One of the things I find with documentaries like this is that the subject becomes almost too angelic and syrupy sweet with hope. Not this film. The film pulls no punches as to what this child and her family are going through. There are scenes of Abigail falling and scarred skin, the feeding tube that she must replace herself (some with EB experience blistering in their esophagus and must feed through a tube in their stomach), and the seemingly endless surgeries she must endure to survive. Despite her physical problems she strives to find something to do with her life. She wants to go to college on her own (but amusingly doesn’t want to live in a dorm). She decides to take a trip to Stanford University to volunteer as a research subject. This offers her an opportunity to travel alone without her parents giving her a thirst for more in her life.

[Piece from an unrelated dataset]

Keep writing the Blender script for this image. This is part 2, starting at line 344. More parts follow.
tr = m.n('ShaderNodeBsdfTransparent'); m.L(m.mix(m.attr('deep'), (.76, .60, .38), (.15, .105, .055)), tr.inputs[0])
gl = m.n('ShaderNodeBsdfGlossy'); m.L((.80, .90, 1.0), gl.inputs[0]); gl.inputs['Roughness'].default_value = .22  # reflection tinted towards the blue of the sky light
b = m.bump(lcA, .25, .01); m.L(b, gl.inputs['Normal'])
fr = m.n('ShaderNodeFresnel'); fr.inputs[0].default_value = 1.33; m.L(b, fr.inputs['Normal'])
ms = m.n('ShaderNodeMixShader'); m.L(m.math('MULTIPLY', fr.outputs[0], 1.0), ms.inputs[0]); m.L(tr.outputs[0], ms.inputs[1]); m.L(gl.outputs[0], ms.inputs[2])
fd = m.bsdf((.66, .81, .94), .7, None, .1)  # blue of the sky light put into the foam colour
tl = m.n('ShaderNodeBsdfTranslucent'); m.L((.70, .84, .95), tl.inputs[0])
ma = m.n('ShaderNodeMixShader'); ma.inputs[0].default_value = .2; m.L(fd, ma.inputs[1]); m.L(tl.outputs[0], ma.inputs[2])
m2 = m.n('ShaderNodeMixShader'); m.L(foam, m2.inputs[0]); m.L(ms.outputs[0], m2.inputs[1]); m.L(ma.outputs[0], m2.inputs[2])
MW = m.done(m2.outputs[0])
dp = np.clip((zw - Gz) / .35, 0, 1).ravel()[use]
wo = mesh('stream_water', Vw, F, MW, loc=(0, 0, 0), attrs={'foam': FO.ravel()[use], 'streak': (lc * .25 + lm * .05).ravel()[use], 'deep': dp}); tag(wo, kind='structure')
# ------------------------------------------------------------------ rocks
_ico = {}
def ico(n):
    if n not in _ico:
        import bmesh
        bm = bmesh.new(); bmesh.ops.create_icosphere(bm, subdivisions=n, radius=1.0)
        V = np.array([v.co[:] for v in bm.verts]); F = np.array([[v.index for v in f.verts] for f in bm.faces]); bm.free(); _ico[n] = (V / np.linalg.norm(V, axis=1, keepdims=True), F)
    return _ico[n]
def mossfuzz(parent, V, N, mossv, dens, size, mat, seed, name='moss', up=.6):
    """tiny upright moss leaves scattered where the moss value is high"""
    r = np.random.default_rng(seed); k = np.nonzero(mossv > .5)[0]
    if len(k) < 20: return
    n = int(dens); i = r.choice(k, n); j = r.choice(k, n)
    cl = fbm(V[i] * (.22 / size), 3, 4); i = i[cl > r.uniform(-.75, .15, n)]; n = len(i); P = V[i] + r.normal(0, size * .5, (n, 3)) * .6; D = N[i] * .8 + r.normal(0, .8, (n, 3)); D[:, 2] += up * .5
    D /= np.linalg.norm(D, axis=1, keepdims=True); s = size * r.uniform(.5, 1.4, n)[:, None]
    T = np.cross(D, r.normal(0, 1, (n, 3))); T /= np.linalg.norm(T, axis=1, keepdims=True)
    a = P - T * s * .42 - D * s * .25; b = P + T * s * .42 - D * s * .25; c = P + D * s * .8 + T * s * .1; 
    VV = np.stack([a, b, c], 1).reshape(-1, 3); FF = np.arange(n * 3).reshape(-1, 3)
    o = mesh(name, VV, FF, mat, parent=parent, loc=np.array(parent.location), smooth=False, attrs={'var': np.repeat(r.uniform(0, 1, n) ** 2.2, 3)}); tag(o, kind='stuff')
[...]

Matthew Godwin’s cinematography is textured and rich, forming quiet halos around the subjects and their lives. However, there’s nothing exploitative about Bell’s raw portrayal. Abigail is revealed as a child going through very heavy circumstances, but yet she’s an adult who’s probably experienced way more than most of us have. Life expectancy for those with EB is about thirty years of age. The film touches upon this in a sad moment when Abigail’s mother, Stacie Evans, mentions that she might outlive her daughter. Abigail herself tells her parents that she doesn’t know how long she’ll be with them and that that’s why she needs to explore the world on her own terms.
Matthew Godwin’s cinematography is textured and rich, forming quiet halos around the subjects and their lives. However, there’s nothing exploitative about Bell’s raw portrayal.
Butterfly Girl is enhanced by the music of Emily Bell and Abigail’s father, John Evans. It’s a soft and sensitive soundtrack exposing the world of art and music her family has encompassed their daughter with.
I was in tears throughout most of the movie, mainly as a mother myself I worry every day about what the future holds for my children. I also know the need to live a life free from the nesting ground. It’s conflicting pull for the comfort and the push for something new. Viewers will see both views regardless of their situations because in essence Butterfly Girl is a universal story with a lesson: we don’t know how long we have left, we don’t know why we should let go, but we must make choices or remain stagnant without freedom.
I highly recommend Abigail’s touching and unique story.